Sachin Jain: One of the most challenging issues for early career leaders is maintaining healthy boundaries at work
Sachin Jain, President and CEO of Scan Group and Health Plan, shared on LinkedIn:
”One of the most challenging issues for early career leaders is maintaining healthy boundaries at work.
In a role I occupied more than a decade ago, I ran a team that was incredibly collegial at work and very social after work. We had lots of fun together.
Coming to work felt more like coming to see friends than it did coming to a workplace. It was great. Until it wasn’t.
My first 360 review running this team could be summarized as “we want a boss, not a friend.” I was a bit shocked by it—until I realized that people weren’t coming to work to be my friend.
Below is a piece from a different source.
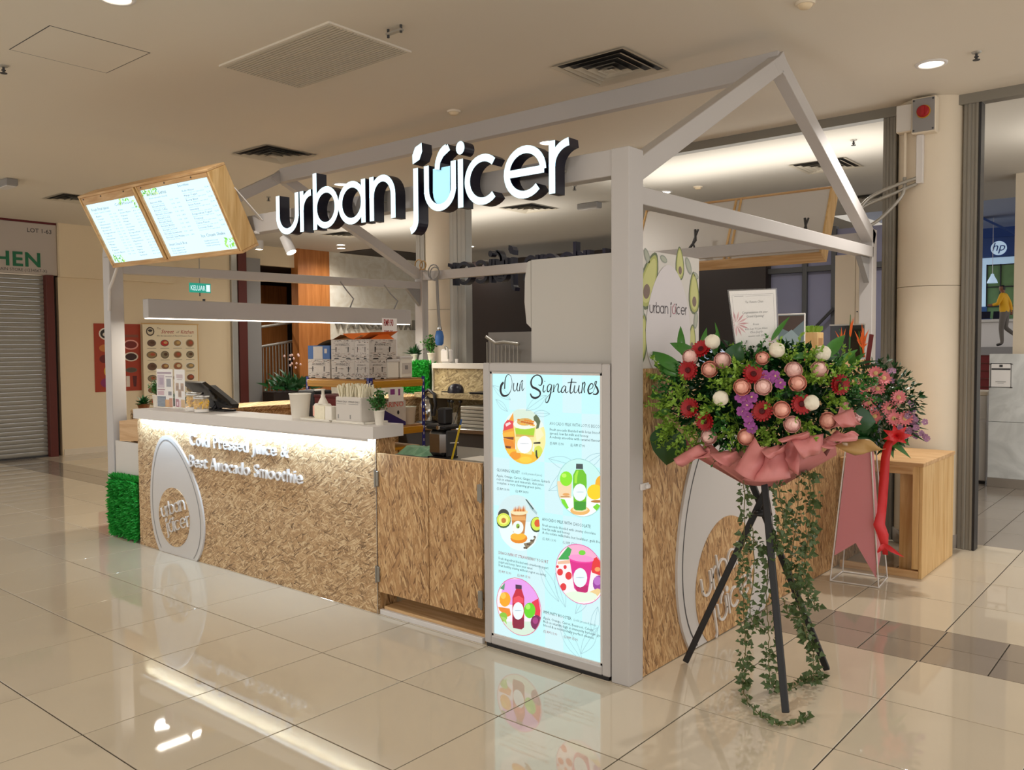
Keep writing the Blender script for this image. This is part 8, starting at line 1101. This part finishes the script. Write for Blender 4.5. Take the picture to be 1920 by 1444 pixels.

They were coming to work to do great work and to progress their careers.
The instinct of many (most) warm-blooded humans is to want to blur lines. Colleagues and direct reports become some blended hybrid of friend/colleague/compatriot. Which works wonderfully, of course, until some part of the implicit contract breaks down.
Once the genie is out of the bottle-it’s impossible to put back in. The friend/colleagues doesn’t meet your expectations or, worse, you fail to live up to the expectations they have of you. The perception of favoritism and preferential treatment begins to enter the workplace. The nature of your personal relationships gets in the way of your ability to deliver a hard message. Your hard message gets in the way of a personal relationship. Not defining relationships at work clearly can be lethal to team effectiveness—and performance. It can quickly devolve into an unmanageable mess. This doesn’t mean that people who work together can’t be friends. But it does require a careful attention by given to how the relationship is built early on.
Boundaries must be clearly defined and enforced. A deep and mutual understanding that work is work and everything else is everything else must be clear to all. It’s a difficult dance, but it’s a dance leaders best learn early in their careers. In the absence of clearly enforced boundaries—almost everyone suffers in the long run. Have you had a career experience that involved blurred boundaries? How did you navigate it?”